USCIS’s statement now reads, “USCIS upholds America’s promise as a nation of welcome and possibility with fairness, integrity, and respect for all we serve.”  The statement under the Trump administration used the phrases “safeguarding its integrity” and “securing its homeland,” and also removed the phrase “nation of immigrants,” which was in line with the administration’s often draconian immigration policies.

Arizona Attorney General calls border crisis an “invasion”

Arizona Attorney General Mark Brnovich has made the claim that Arizona’s Governor Doug Ducey has the ability to activate the state’s National Guard troops to defend the border, adding that he believes that the federal government has abdicated its responsibility to address drug and human trafficking and that the level of immigration at the border constitutes an “invasion.”

Congressman Raul Grijalva pushed back against the use of the word “invasion,” saying that it harms communities at the border.
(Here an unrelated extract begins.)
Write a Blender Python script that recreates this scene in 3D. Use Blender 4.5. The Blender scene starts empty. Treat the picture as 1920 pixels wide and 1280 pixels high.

A “Threat To Black Communities”: Senators Call On Immigration Cops And FBI To Quit Using Clearview Facial Recognition

Senators Edward Markey and Jeff Merkley as well as House Representatives Pramila Jayapal and Ayanna Presley have cited the use of facial recognition software as being particularly harmful to communities of color, because there is a far higher chance that their faces may be misidentified than, for example, white males.